The highlight of the event was when one entry was read, and an agent said, “I like this, and I’d be happy to take a look at that manuscript.” Turned out it was from my roommate, who is already represented by that agent, she just hadn’t submitted it to her yet. Everyone got a good laugh out of that one.

After that, I was hungry again. On my way across the promenade (which was the most interesting path to cut across while going from one end of the ship to the other) and back to the workshops to see what was going on there, I had a craving for chocolate. I popped into that deli-type place I had been in earlier, and was thrilled to find they had chocolate biscotti.

This, I determined, was how life should be. You decide you want some chocolate, you wander into a shop and ask for it, it’s handed to you with a smile and free of charge, you smile back and say thank you--and keep walking, munching your chocolate as you stroll.

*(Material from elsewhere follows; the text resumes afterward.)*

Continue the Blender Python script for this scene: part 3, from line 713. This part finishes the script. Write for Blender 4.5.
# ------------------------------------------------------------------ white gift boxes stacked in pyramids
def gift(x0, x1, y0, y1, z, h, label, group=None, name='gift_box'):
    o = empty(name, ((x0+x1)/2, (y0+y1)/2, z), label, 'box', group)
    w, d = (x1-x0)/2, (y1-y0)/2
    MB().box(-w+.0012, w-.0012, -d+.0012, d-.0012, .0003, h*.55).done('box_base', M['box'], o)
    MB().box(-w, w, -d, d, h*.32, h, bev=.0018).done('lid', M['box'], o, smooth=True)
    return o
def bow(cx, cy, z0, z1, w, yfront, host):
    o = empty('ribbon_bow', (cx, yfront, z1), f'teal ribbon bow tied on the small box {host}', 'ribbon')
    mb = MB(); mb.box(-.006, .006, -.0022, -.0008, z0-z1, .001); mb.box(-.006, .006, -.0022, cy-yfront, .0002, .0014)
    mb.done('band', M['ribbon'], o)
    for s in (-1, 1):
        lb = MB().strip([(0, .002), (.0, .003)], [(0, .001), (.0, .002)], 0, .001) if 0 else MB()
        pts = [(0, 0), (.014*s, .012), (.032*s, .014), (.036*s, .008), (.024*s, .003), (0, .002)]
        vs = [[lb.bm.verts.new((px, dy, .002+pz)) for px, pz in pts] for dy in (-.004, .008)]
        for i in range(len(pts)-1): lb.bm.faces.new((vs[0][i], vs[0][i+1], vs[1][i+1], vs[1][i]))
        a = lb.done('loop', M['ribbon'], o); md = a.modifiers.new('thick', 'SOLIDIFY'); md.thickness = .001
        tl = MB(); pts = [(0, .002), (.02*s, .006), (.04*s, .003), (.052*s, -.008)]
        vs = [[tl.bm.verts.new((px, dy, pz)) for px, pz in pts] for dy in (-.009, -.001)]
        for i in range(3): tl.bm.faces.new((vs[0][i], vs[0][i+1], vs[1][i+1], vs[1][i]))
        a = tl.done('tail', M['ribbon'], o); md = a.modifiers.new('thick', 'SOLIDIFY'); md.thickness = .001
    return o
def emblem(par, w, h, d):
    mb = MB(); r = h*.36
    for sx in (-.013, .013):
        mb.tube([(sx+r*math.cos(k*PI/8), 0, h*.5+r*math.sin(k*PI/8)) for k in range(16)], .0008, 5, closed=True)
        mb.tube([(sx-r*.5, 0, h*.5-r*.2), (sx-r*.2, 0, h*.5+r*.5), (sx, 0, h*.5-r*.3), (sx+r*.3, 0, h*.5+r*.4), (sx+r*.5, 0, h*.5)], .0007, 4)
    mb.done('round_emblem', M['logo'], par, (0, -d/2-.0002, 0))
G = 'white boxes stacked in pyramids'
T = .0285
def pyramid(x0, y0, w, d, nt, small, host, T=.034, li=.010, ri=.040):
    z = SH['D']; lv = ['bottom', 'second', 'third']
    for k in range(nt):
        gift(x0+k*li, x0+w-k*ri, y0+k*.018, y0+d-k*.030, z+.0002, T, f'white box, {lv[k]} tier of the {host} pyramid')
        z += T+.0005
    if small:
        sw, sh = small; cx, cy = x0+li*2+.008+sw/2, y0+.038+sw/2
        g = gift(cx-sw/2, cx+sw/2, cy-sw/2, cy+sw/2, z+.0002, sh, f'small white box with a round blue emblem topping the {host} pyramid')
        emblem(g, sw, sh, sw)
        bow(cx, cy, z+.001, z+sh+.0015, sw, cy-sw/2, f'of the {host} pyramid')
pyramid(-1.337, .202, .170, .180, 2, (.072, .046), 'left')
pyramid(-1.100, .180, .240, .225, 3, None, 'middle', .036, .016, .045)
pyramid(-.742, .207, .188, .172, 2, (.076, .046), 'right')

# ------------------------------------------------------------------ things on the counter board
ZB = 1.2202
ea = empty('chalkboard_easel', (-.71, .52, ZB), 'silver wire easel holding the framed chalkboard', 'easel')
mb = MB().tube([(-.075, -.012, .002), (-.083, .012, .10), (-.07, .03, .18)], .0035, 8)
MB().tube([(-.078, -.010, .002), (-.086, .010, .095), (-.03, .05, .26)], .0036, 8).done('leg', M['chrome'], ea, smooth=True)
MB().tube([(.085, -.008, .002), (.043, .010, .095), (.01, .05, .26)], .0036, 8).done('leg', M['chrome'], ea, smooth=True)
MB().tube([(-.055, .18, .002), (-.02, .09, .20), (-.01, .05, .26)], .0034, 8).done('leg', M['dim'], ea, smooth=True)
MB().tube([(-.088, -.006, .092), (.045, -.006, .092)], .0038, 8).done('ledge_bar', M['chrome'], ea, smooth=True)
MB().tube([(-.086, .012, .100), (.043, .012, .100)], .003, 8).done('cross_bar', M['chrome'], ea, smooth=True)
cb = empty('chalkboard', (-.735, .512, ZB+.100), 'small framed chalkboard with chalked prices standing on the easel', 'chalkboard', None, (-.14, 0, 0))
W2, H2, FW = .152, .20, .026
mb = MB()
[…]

Nothing was going on at the workshops, so I went exploring again. I ended up discovering a casino, an arcade, an ice rink (!!) a children’s creativity center, a nine-hole miniature golf course, an inline skating loop, a basketball court and a fake rock-climbing set up. I played a couple rounds of miniature golf and watched the sun sink into the ocean. When it got too cool I went inside, and, overlooking the pool and several pool bars, watched a promoter-type person draw volunteers from the audience for what I thought was a karaoke contest, but which turned out to be a belly flop contest.

Oh, dear. You’d have to have more than two Coronas in you to do that one, I am sure.

I went back to my cabin and changed for the FRW cocktail party in The Dungeon, one of the many themed bars on the ship.

More on this, later.


Sheryl said...

Just an average boring old day then! :)

jodi said...

how did I miss your first post about your trip? Too much school I think. I used to talk to M.E. back when she was...just M.E, and I hadn't deleted my old blog. A class act all the way. I'm very happy for her.

Sounds like a great cruise. Lets get the third day!!